"Janelar" | A Reflection by Gloria Cabral
We invited the renowned architect Gloria Cabral to share her vision of the window, an essential architectural element.
In this exclusive piece, she reflects on how openings go beyond their practical function, transforming into portals of light, connection, and new beginnings, revealing the profound poetry embedded in the act of design.
Janelar
“Airing out our spaces,
letting the wind flow through them, creating ventanas (Spanish),
making wind’s eyes—windows (English, from vindauga, Old Norse),
or pores in the walls, fenêtre, finestra, fenster (French, Italian, German).
I imagine this has been architecture’s desire since the occupation
of caves, since the first huts, this original yearning for openings. Later,
with new materials, the entry of light became possible:
sometimes through flattened horns, other times stretched skins or even
paper.
With the discovery of glass, a new world of possibilities opened.

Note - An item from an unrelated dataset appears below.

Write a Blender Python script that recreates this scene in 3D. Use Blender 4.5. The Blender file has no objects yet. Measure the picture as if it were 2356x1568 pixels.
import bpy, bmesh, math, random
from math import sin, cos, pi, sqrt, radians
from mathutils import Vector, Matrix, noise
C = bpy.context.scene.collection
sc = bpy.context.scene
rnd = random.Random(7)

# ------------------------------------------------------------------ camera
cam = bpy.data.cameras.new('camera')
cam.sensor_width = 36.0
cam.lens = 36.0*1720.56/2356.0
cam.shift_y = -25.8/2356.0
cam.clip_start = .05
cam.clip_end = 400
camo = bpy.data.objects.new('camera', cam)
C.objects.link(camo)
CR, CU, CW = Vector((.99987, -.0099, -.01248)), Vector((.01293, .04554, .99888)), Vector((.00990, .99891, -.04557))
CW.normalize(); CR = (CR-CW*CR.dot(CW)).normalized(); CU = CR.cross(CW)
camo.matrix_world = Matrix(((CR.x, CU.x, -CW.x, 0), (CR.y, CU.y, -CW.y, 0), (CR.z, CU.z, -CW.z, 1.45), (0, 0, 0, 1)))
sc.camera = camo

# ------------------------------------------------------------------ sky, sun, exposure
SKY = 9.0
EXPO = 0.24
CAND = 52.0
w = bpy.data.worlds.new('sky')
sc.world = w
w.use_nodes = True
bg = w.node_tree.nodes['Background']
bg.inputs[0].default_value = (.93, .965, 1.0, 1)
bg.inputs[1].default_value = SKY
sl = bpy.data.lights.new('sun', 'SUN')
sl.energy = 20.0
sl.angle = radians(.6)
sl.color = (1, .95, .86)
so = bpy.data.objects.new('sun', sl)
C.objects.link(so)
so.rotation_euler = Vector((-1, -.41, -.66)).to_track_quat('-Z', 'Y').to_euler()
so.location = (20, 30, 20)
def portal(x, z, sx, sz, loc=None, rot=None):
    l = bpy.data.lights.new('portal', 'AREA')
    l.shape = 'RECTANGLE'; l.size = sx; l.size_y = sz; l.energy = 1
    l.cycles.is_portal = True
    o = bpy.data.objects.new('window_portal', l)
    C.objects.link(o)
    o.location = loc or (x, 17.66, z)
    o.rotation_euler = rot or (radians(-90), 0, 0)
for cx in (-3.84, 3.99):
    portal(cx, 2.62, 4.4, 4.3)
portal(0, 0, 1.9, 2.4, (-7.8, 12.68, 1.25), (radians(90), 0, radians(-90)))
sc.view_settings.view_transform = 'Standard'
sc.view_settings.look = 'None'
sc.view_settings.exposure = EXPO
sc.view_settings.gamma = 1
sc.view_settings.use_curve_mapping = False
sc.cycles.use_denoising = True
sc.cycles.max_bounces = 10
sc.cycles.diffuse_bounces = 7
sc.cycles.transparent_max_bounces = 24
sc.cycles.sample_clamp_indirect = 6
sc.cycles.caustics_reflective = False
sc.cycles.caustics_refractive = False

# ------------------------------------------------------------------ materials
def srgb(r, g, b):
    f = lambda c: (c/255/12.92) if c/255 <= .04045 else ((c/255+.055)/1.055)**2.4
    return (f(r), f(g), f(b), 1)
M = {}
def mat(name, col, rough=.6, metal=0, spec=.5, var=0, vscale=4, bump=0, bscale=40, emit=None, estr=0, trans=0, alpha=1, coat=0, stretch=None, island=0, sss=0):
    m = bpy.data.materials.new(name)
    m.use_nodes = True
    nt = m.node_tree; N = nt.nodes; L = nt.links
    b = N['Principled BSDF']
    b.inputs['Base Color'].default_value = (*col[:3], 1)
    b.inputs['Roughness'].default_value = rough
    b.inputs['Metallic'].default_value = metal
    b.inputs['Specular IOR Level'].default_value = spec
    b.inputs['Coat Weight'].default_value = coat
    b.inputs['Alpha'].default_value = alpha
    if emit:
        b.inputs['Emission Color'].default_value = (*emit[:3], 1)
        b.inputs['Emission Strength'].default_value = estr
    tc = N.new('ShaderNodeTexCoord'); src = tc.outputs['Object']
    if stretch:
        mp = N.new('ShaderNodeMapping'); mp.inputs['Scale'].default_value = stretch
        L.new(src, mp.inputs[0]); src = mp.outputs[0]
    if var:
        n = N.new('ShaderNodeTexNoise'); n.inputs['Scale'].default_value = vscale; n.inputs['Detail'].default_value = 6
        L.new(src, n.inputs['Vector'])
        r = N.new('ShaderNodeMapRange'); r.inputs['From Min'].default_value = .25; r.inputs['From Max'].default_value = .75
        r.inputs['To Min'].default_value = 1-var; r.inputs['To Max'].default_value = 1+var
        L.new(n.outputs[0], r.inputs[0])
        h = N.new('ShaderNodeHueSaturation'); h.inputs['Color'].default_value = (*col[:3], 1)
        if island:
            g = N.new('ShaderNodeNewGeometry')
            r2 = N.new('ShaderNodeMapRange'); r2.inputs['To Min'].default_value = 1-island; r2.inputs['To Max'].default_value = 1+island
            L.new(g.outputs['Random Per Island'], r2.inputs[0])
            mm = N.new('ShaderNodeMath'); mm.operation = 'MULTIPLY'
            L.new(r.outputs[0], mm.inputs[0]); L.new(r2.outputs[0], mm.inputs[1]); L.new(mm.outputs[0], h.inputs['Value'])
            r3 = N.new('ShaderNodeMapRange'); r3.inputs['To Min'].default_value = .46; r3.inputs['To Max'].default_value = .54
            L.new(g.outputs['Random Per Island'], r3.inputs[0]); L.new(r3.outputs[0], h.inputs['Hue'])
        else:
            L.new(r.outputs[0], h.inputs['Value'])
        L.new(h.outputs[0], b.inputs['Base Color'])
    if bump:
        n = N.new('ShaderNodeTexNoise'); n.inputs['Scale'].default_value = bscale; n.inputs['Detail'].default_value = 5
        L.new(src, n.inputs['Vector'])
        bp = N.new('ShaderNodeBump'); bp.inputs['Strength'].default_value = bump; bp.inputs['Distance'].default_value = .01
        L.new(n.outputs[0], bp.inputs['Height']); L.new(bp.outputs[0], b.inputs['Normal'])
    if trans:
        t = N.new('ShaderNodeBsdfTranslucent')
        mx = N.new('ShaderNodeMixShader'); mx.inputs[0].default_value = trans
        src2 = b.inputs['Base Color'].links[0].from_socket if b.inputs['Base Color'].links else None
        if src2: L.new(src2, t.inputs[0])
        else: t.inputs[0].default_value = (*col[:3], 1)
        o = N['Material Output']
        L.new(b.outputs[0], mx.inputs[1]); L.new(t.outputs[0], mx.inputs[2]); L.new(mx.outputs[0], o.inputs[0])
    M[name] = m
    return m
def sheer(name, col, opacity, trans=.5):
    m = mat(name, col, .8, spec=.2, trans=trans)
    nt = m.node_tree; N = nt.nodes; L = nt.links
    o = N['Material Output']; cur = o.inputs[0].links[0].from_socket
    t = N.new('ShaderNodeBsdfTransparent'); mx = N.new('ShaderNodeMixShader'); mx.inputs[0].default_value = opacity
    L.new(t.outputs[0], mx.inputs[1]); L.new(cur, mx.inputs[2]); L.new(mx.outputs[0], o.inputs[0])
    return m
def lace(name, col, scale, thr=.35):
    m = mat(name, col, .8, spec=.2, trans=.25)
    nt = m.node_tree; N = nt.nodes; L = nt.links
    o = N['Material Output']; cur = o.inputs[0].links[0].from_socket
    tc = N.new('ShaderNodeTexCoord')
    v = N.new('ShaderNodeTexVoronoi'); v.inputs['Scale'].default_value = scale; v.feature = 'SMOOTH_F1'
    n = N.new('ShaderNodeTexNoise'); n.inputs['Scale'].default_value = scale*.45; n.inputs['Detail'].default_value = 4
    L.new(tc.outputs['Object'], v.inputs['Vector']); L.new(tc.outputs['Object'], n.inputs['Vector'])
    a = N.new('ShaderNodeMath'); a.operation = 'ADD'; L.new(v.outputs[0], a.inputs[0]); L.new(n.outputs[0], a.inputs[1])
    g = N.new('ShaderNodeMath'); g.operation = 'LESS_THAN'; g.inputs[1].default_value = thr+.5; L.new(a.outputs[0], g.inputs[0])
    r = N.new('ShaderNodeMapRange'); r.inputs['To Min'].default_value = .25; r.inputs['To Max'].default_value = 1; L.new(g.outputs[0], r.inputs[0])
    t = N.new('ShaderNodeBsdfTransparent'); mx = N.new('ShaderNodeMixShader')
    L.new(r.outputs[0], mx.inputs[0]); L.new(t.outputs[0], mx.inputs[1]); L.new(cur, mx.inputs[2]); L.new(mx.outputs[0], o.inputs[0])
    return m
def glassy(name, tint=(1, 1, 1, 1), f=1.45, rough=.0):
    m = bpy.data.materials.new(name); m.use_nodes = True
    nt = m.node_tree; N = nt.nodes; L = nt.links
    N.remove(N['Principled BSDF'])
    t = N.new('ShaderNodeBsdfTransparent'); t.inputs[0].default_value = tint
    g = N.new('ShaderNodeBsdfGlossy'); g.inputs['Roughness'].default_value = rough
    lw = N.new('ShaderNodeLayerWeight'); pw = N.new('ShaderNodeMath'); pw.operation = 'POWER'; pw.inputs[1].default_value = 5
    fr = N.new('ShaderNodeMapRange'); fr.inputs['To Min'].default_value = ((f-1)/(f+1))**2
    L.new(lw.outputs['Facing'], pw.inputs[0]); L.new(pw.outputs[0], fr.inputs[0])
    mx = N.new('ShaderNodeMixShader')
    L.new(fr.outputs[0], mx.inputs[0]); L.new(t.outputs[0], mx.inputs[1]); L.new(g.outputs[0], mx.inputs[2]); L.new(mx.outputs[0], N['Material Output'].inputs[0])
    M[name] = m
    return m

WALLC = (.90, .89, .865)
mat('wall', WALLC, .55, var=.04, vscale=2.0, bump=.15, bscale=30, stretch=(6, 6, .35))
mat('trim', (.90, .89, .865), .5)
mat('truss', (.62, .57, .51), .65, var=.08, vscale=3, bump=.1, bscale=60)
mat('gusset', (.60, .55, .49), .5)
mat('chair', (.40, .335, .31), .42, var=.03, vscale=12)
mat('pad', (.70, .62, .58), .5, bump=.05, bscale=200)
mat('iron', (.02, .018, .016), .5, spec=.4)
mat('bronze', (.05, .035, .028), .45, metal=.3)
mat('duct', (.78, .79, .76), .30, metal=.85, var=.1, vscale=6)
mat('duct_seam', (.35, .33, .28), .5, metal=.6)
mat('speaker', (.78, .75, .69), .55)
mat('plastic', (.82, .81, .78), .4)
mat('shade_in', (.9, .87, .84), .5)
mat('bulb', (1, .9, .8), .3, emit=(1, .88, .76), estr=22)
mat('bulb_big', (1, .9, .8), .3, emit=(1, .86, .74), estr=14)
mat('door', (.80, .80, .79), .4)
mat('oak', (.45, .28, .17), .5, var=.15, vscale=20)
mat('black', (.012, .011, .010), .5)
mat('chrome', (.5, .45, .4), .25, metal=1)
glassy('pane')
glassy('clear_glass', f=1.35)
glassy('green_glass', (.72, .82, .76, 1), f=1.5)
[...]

But in Portuguese, the way we name it is different:
Janela, derived from Januella, the diminutive of janua
A small door, a little portal. Janela comes from the Roman god Janus,
the god of beginnings and endings, transitions and decisions, the same
god who opens the year in January.
So, to imagine a Janela in a project is to express the beginning
of something, the start of a landscape, a sky, a light, scents, or new winds.
Designing a Janela is choosing what we want to see,
how we want to start the day, what light we invite in, and how it enters.
Windows are the instruments connecting us to what surrounds the work.
And in Galicia, there’s an even lovelier word: Janelar. It turns sitting by a
window and contemplating into a verb.
To me, Janelar is to open a portal between inside and outside, past
and future, memories, and desires.”
About Glorial Cabral
Gloria Cabral (São Paulo, 1982) is a Paraguayan architect who was a partner at Gabinete de Arquitectura for 17 years. A protégé of Peter Zumthor in the Rolex Mentor and Protégé program (2014-2015), she designed the Teletón Children’s Rehabilitation Center, which won an award at the 2010 Pan-American Biennial. She received the Golden Lion at the Venice Biennale (2016), the Moira Gemmill Prize (2018), and the Global Award for Sustainable Architecture (2021). She currently lives and works in Brazil.